Like many other people, my reaction to AT&T’s plan to acquire Time Warner wasn’t exactly shock. Certainly I view the concentration of media and the media infrastructure into fewer and fewer hands as a negative trend. Of course. It’s just that the media oligopoly seems so… normal.
It’s a shame. We need the media to play its watchdog role now more than ever, but when media is treated as just another commodity, that’s the last thing we’re going to get.
The media is a lot like food. A participatory and democratic society needs healthy media to properly function, much like our bodies need healthy food to properly function. In the same way that giant fast food corporations are allowed to exploit our cravings for sugar, fat and salt, giant media corporations are also allowed to take advantage of our basic desire to be entertained rather than be informed. To understand why this is, look no further than the profit motive.
In most developed nations, I could point to education or health care as examples of certain spheres of life where we understand the importance of blocking the commodification of vital social services. But of course, this is America and we pretty much allow the same things in those areas as well. Because, let’s be real, this is a society run along the lines of what’s good for business first and foremost.
It’s hard to see that improving anytime soon, either.
Many of us are aware of these problems, but our political system doesn’t really offer a clear way out. The pendulum has swung heavily toward the side of monied interests and now appears to be stuck.
The Democrats say that they will work to undo the horrifyingly regressive Citizens United decision that allowed corporations to have even more influence over our elections than they already did, which was substantial. We’ll see.
The Republicans have gone so far off the deep end that it would be funny if it wasn’t so utterly serious. Banal as it has become, I still manage to be shocked that one of the two major parties in the most powerful and globally influential country on earth is composed of people who deny the empirical fact that climate change is real. John Kasich was the only contender for the Republican Party nomination to accept that fact, but his position is almost worse — that it’s real, but we needn’t take any meaningful steps to stop it.
Then you have our deeply problematic foreign policy, one of the issues that, according to the polls, Americans care about the least. It’s also astonishingly bipartisan. Iraq, Libya, Somalia, Syria, Yemen. The five countries in which we are currently directly killing people or funding our authoritarian allies — cough, Saudi Arabia, cough — to do the gory work by proxy. And here again we can see the uncaring, amoral, anti-human influence of big business. Weapons are just another commodity and war just another marketing opportunity. Weapons and war are job creators in every state of this nation.
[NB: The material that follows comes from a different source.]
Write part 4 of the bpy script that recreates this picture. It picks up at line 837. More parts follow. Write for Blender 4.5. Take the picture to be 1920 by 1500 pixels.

It’s not as though this is all the result of some giant conspiracy, either. This is the end result of the much lauded “rational self-interest,” upon which our economic system is ideologically based. The problem lies in the fact that, when taken as a whole, the sum expression of our aggregated rational self-interests is structurally irrational.
In the first half of the 1900s, people like John Maynard Keynes tried to save this system from itself by involving the government. It helped for a time, particularly after the Great Depression, but it wasn’t long before the hubris of big business expressed itself once again in political life. All barriers to profit can and will be superseded, even those that ensure the long-term sustainability of the system itself.
Despite the bleakness of the situation I have described here, I am not without hope and neither should you be. Consciousness about these problems is out there and spreading, despite our not being able to do much about them. While I don’t think it’s healthy to put millennials on a pedestal and expect them to change everything, I do believe there is a great deal of potential within our generation.
For what it’s worth, my advice to you is simply to stay informed, to think critically about our world and the old ways of approaching things, to not take for granted that other people can or will bring about change. If you value things like freedom and democracy — and not the flat advertising slogan meanings of those words, but the real deal — then don’t be afraid to insist that our society lives up to the principles it professes.